Project plans vary in detail and scope depending on their audience and purpose, but when speaking of a high-level plan, managers generally are concerned with approving a project before its initiation and then tracking it at the executive or program management level.
Deliverables
- A vital topic in high-level project plan is the expected outcome. A project manager will explain in writing the purpose of a project and highlight the expected benefits. Ultimately, the project will create something of value that should be measurable in terms of revenue, cost savings, customer satisfaction, quality metrics, or other relevant parameter.
Timing
- The plan will include a timing estimate. Assuming that the PM will deliver something of value, people will be awaiting its delivery. Having a good idea of that delivery date allows the recipients of the project's deliverable to plan ahead for putting the deliverable to good use. Additionally, timing estimates are a major input to scoping costs.
Cost
- The project will incur the potential costs of capital equipment, facilities usage, utilities, technical licenses and staffing. Decision makers need to balance the estimated cost of a project against the expected outcomes to determine if the project is worth the expense. The cost forecast also serves as a baseline for tracking the progress of a project and later determining of cost overruns require terminating it before completion.
Milestones and Gates
- A high-level plan will include future reviews by management. Management will expect to see interim deliverables or accomplishments called milestones. The significance and definition of a milestone is subject to interpretation of those writing and reading the plan, but it's designed to serve as a marker toward the desired outcome.

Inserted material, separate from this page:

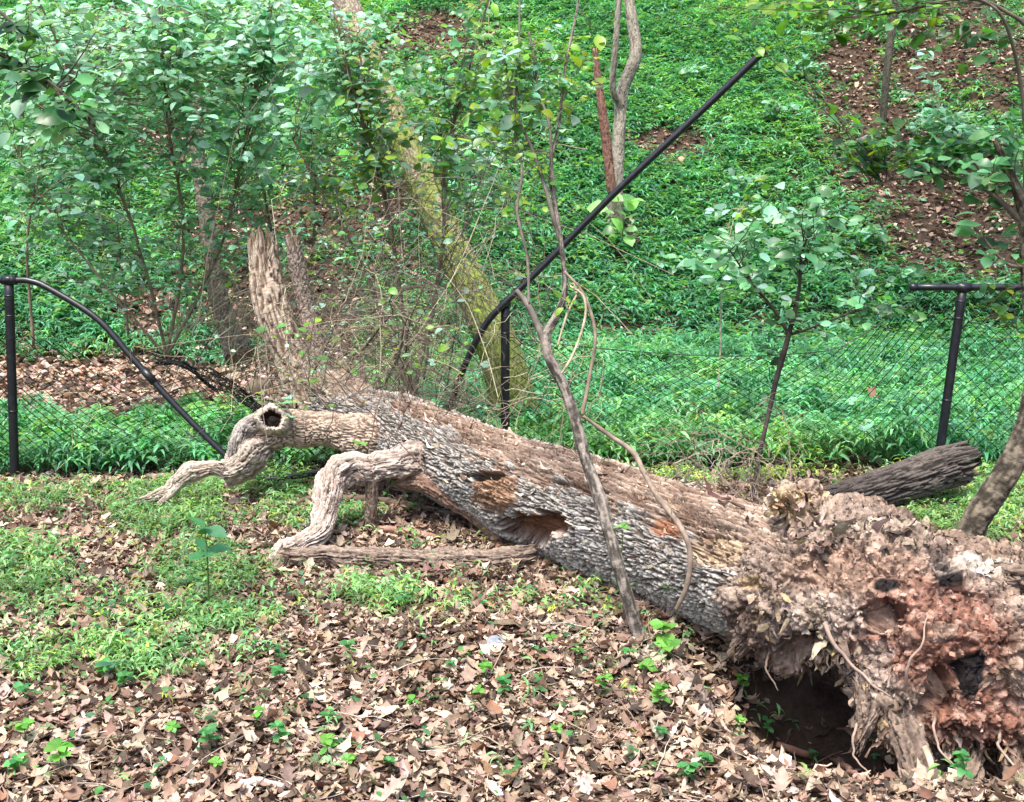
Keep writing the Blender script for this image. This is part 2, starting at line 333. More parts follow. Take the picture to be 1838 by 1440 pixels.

Gate reviews are designed to allow managerial decision making to terminate a project or allow it to continue, and they will be scheduled into the high-level plan. Risks and Mitigation
- Projects can stall or experience cost overruns based upon certain predictable undesirable outcomes, such as a key vendor going bankrupt, adverse currency fluctuations for internationally sourced products, or technical challenges that prove too complex to resolve. The PM will address these as risks in the high-level plan and assess their impact on the project. If the impact is severe enough to pose a threat to the project, the PM will also address mitigation tactics to overcome these risks, such as identifying an alternative vendor or purchasing a futures contract as a currency hedge.